After the presidential debate, a CNN flash poll found that 67 per cent of viewers believed Trump emerged the winner versus 33 per cent for Biden.
In the poll, Fox News noted a sizable shift from CNN’s 2020 poll, which indicated that 53 per cent of viewers believed Biden won the final debate against Trump that year.
Biden’s debate performance raised questions about whether he could win the election and sparked renewed controversy about his mental, physical condition and age, which Republicans have long questioned, even while dodging signs of mental deterioration in Trump, who is just three years younger.
He is currently the oldest president at 81 years old and would be 86 at the end of a potential second term.
Biden finished ‘strong’: Kamala Harris
Vice President, Kamala Harris, acknowledged that Biden had a “slow start” in his debate against former president, Donald Trump, on Thursday night but argued that he finished “strong”.
“And what became very clear through the course of the night is that Joe Biden is fighting on behalf of the American people – on substance, on policy, on performance,” Harris told CNN.
In a break from previous years, the debate took place prior to the formal nomination of both Biden and Trump at their respective party conventions.

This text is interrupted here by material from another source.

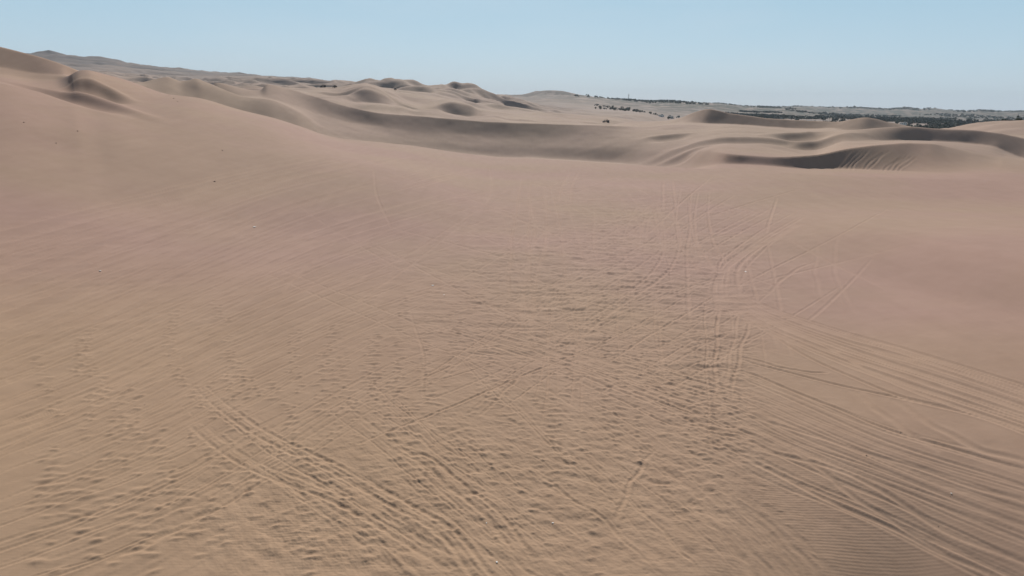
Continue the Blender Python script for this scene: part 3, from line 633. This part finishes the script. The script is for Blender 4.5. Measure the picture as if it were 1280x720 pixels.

The Democratic National Convention will be held on 19 August in Chicago.
Democrats started to speculate about potential replacements, with one telling CNN, “If I was Gavin (Newsom, California governor) or Gretchen (Whitmer, Michigan governor), I’d be making calls tonight,” one said.
But Newsom, 56, rejected calls for Biden to be removed from the Democratic ticket.
“I will never turn my back on President Biden. Never turn my back on President Biden, I don’t know a Democrat in my party that would do so,” he said.